◆ DATA SECTION ◆
-=-=-

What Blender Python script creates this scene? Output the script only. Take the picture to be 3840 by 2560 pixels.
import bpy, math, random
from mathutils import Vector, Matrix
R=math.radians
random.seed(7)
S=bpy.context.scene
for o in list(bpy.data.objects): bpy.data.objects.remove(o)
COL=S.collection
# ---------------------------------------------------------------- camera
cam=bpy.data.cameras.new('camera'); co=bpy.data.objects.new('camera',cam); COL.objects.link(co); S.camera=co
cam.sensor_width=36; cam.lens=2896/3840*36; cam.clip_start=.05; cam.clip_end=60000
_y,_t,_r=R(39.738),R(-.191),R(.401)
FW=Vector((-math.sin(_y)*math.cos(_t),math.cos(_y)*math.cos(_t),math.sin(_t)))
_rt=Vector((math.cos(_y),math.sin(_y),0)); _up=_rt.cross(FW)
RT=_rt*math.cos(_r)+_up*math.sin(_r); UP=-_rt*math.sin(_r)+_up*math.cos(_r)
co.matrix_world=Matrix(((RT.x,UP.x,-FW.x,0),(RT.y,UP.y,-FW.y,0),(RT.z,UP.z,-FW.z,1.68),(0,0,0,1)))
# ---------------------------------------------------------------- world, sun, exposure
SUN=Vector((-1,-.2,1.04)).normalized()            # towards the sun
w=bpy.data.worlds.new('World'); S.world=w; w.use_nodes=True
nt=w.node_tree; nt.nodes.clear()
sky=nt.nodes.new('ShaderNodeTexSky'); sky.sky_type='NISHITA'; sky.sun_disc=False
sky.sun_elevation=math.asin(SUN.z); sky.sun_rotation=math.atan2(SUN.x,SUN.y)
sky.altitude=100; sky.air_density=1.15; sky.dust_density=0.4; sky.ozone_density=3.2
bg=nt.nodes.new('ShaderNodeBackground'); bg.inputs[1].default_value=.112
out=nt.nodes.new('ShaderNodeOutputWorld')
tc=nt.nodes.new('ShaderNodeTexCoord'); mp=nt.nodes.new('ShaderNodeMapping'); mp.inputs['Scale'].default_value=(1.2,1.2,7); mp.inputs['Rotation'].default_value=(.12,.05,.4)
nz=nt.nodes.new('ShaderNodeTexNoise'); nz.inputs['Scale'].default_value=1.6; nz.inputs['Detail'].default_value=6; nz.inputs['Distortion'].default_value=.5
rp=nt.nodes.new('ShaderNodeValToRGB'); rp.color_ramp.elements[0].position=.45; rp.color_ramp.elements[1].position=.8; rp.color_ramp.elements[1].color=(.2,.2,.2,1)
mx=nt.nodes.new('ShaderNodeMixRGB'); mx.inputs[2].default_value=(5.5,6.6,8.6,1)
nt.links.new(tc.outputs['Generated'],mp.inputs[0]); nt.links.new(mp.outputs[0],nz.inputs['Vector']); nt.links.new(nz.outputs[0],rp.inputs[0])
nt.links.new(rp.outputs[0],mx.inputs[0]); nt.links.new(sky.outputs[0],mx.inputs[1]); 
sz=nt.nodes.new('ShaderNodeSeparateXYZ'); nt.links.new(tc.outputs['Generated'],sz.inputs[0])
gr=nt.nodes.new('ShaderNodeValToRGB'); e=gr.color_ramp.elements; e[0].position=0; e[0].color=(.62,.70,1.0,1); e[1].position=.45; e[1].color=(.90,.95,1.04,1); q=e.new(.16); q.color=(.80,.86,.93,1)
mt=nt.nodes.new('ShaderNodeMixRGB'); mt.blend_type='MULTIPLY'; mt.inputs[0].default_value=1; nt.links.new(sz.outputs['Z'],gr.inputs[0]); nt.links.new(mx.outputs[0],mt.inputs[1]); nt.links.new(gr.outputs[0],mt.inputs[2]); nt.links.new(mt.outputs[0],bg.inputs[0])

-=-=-

◆ GOAL OF THE EXERCISE ◆
Retype the whole listing above exactly.

◆ RESPONSE TO THIS TASK ◆
What Blender Python script creates this scene? Output the script only. Take the picture to be 3840 by 2560 pixels.
import bpy, math, random
from mathutils import Vector, Matrix
R=math.radians
random.seed(7)
S=bpy.context.scene
for o in list(bpy.data.objects): bpy.data.objects.remove(o)
COL=S.collection
# ---------------------------------------------------------------- camera
cam=bpy.data.cameras.new('camera'); co=bpy.data.objects.new('camera',cam); COL.objects.link(co); S.camera=co
cam.sensor_width=36; cam.lens=2896/3840*36; cam.clip_start=.05; cam.clip_end=60000
_y,_t,_r=R(39.738),R(-.191),R(.401)
FW=Vector((-math.sin(_y)*math.cos(_t),math.cos(_y)*math.cos(_t),math.sin(_t)))
_rt=Vector((math.cos(_y),math.sin(_y),0)); _up=_rt.cross(FW)
RT=_rt*math.cos(_r)+_up*math.sin(_r); UP=-_rt*math.sin(_r)+_up*math.cos(_r)
co.matrix_world=Matrix(((RT.x,UP.x,-FW.x,0),(RT.y,UP.y,-FW.y,0),(RT.z,UP.z,-FW.z,1.68),(0,0,0,1)))
# ---------------------------------------------------------------- world, sun, exposure
SUN=Vector((-1,-.2,1.04)).normalized()            # towards the sun
w=bpy.data.worlds.new('World'); S.world=w; w.use_nodes=True
nt=w.node_tree; nt.nodes.clear()
sky=nt.nodes.new('ShaderNodeTexSky'); sky.sky_type='NISHITA'; sky.sun_disc=False
sky.sun_elevation=math.asin(SUN.z); sky.sun_rotation=math.atan2(SUN.x,SUN.y)
sky.altitude=100; sky.air_density=1.15; sky.dust_density=0.4; sky.ozone_density=3.2
bg=nt.nodes.new('ShaderNodeBackground'); bg.inputs[1].default_value=.112
out=nt.nodes.new('ShaderNodeOutputWorld')
tc=nt.nodes.new('ShaderNodeTexCoord'); mp=nt.nodes.new('ShaderNodeMapping'); mp.inputs['Scale'].default_value=(1.2,1.2,7); mp.inputs['Rotation'].default_value=(.12,.05,.4)
nz=nt.nodes.new('ShaderNodeTexNoise'); nz.inputs['Scale'].default_value=1.6; nz.inputs['Detail'].default_value=6; nz.inputs['Distortion'].default_value=.5
rp=nt.nodes.new('ShaderNodeValToRGB'); rp.color_ramp.elements[0].position=.45; rp.color_ramp.elements[1].position=.8; rp.color_ramp.elements[1].color=(.2,.2,.2,1)
mx=nt.nodes.new('ShaderNodeMixRGB'); mx.inputs[2].default_value=(5.5,6.6,8.6,1)
nt.links.new(tc.outputs['Generated'],mp.inputs[0]); nt.links.new(mp.outputs[0],nz.inputs['Vector']); nt.links.new(nz.outputs[0],rp.inputs[0])
nt.links.new(rp.outputs[0],mx.inputs[0]); nt.links.new(sky.outputs[0],mx.inputs[1]); 
sz=nt.nodes.new('ShaderNodeSeparateXYZ'); nt.links.new(tc.outputs['Generated'],sz.inputs[0])
gr=nt.nodes.new('ShaderNodeValToRGB'); e=gr.color_ramp.elements; e[0].position=0; e[0].color=(.62,.70,1.0,1); e[1].position=.45; e[1].color=(.90,.95,1.04,1); q=e.new(.16); q.color=(.80,.86,.93,1)
mt=nt.nodes.new('ShaderNodeMixRGB'); mt.blend_type='MULTIPLY'; mt.inputs[0].default_value=1; nt.links.new(sz.outputs['Z'],gr.inputs[0]); nt.links.new(mx.outputs[0],mt.inputs[1]); nt.links.new(gr.outputs[0],mt.inputs[2]); nt.links.new(mt.outputs[0],bg.inputs[0])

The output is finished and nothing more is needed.